Even with all that, I still started reading Thor when it came out and I was shocked to realize that I really liked it. I can’t even really describe why I like it so much. I think it’s the basic simplicity of a character that’s been around for decades. Even though Thor’s trying to find his fellow Asgardians in human form, it doesn’t feel too bogged down in continuity. I also really like how he just decided to set up shop in Oklahoma as a floating castle-city. It’s a really cool visual which is made all the cooler by Coipel’s slick art. I can’t remember if I’ve read any books he’s drawn before, but I’d definitely make a point from here on out.

Unfortunately, I missed one issue in the first six and got off the story, which is a bummer because now I’ll either have to find all the issues in the Wizard library (a veritable wasteland) or just read the trades as they come out which will take a while. Oh well, I’m still down with the book and from what I hear it’s still doing well, so hopefully it’ll be around for a while.

X-MEN: THE DARK PHOENIX SAGA (Marvel)

Written by Chris Claremont, co-plotted and drawn by John Byrne

I’ve talked a lot of X-Men trash over the years. Partly it’s because I’m a dyed in the wool DC fan. Part of it is that I’m not a big Chris Claremont fan because of his run on Gen 13 (I was a HUGE fan of that book back in the day). And partly because I’m kind of sick of people saying how great it is.

But, all that being said, I figured I should at least give it a shot and see how it is so I can make an educated argument as to why I don’t like the book (if in fact I don’t). Well, I was surprised that I didn’t hate the book. I don’t think it’s anywhere near the level of Dark Knight or Watchmen, books that I’ve heard it compared to before, but it’s pretty good for a comic from 1979-1980.

Part of the problem is that I knew exactly what was going to happen and there were very few if any surprises. I guess I can thank my beloved X-Men animated series and reading various reviews and write-ups in Wizard for that. Anyway, sometimes you know how something’s going to end, but the ride is still fun. Unfortunately, I kept getting let down by moments that I’ve heard were supposed to be awesome. The one that really sticks out in my mind is the couple of issues in which Wolverine gets knocked through the floor of the Hellfire Club and then comes back and kicks ass to save his teammates. Sure there are a couple of cool moments, but most of the issue is spent watching a Revolutionary War era Cyclops fighting in mind space or something. The final fight with the Imperial Guard is kind of boring as well.
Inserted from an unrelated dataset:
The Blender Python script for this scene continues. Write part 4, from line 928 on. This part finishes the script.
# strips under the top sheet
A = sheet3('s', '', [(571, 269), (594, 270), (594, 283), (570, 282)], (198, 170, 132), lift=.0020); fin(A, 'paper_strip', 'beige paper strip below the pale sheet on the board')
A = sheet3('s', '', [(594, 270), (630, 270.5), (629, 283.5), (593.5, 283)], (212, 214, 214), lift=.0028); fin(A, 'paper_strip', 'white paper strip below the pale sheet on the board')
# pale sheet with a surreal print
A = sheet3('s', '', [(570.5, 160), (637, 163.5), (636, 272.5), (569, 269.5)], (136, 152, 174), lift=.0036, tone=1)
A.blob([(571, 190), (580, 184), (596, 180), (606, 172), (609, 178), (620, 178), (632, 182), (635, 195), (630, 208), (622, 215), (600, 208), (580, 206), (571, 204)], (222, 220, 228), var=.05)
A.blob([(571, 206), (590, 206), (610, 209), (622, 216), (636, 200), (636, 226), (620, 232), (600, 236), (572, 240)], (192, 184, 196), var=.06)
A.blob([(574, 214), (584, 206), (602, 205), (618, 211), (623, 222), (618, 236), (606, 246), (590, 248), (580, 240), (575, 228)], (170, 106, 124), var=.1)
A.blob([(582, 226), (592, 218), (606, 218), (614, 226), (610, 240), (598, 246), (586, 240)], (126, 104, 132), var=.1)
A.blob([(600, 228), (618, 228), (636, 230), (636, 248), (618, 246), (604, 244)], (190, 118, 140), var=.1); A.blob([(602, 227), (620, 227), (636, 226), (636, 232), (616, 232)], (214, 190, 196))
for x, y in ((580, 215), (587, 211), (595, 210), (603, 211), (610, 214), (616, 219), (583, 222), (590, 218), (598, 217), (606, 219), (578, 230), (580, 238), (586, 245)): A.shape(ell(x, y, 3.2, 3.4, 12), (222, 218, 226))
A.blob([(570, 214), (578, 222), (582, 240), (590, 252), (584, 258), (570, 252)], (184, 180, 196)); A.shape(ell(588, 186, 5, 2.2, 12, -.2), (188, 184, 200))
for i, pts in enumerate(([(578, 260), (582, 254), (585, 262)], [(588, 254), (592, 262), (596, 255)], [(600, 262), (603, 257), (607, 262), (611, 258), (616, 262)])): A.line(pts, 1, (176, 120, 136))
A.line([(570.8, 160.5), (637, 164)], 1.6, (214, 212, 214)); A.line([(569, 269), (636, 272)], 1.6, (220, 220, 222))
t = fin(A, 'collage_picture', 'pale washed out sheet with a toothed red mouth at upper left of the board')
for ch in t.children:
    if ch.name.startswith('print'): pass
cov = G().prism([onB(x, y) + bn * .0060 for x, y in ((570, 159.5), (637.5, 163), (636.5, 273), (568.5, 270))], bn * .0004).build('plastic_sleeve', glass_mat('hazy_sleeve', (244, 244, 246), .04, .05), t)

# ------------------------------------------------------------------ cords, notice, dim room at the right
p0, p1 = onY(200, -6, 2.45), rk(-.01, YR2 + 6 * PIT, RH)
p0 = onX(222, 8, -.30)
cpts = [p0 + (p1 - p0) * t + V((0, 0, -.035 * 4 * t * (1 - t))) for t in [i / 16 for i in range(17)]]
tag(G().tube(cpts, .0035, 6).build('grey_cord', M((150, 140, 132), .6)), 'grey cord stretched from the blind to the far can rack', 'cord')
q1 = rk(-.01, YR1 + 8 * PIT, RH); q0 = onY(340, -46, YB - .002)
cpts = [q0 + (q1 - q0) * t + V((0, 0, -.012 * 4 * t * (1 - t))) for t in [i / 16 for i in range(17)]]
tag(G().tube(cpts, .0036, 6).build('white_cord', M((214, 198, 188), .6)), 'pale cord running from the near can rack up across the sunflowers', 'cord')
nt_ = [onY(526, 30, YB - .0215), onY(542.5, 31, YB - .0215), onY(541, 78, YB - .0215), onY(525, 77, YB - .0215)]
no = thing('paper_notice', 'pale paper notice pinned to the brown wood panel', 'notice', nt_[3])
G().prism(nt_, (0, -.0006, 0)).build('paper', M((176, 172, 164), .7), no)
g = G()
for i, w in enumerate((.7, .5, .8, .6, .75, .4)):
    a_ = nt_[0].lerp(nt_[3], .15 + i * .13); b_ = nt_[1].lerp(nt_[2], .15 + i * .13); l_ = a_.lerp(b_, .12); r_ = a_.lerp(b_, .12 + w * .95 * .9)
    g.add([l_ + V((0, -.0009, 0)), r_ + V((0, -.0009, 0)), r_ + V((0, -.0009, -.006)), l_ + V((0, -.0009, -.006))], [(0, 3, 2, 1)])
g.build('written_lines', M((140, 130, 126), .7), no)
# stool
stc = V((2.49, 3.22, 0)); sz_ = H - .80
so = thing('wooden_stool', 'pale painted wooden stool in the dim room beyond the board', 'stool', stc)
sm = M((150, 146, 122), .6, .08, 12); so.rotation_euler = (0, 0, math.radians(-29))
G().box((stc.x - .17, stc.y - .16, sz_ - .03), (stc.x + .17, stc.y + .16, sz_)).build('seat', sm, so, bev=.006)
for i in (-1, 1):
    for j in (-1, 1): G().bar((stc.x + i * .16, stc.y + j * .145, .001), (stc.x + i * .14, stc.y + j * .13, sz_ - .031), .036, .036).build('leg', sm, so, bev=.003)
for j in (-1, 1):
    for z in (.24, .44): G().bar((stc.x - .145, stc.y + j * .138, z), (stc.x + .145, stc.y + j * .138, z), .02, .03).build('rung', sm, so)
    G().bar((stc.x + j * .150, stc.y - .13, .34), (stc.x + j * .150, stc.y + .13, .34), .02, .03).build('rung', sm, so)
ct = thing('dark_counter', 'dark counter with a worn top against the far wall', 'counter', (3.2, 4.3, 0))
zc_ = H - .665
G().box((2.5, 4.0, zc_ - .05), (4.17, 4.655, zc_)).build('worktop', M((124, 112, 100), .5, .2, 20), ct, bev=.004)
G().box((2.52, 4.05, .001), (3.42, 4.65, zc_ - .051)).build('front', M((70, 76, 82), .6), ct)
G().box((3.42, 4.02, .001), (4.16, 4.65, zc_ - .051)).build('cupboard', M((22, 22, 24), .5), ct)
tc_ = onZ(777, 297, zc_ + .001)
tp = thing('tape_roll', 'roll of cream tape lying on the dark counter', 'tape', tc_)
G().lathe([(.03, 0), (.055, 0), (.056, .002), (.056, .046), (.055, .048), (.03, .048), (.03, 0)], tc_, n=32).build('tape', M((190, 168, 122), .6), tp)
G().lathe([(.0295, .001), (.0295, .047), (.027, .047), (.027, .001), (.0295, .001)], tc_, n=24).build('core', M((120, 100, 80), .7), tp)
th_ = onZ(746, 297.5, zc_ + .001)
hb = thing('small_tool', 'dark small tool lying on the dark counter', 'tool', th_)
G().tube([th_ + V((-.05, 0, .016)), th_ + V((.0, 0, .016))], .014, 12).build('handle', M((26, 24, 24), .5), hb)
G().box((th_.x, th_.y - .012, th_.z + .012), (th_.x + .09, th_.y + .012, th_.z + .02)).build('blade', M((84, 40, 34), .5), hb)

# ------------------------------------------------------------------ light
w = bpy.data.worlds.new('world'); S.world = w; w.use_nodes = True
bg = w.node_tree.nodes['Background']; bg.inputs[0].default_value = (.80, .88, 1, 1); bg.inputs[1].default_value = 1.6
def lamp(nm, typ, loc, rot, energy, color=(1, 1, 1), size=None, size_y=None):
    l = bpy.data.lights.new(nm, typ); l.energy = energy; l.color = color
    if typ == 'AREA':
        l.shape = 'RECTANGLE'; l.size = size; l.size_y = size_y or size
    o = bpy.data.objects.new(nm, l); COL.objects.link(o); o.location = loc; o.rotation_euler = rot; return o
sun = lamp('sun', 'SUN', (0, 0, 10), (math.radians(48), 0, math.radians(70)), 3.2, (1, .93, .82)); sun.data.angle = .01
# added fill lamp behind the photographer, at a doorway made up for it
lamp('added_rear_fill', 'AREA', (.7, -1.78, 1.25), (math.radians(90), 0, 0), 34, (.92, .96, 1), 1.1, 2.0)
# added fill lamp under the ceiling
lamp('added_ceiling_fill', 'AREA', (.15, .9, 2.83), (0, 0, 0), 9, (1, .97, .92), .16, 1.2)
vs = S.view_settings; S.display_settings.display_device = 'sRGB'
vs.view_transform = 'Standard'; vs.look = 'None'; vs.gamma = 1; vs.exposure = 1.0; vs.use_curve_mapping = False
Plus John Byrne’s very pretty art is often covered with dialogue that explains exactly what you’re seeing the characters do on the page.

Like I said the story’s not bad, especially if you haven’t had nearly every beat of the story ruined for you and also if you have a predilection for Silver Age-type stories, but it doesn’t really make me want to read the rest of this era of X-Men, though X-fanatic and Wizard World guru Brett White suggested I read From the Ashes which is on my list. We shall see I guess.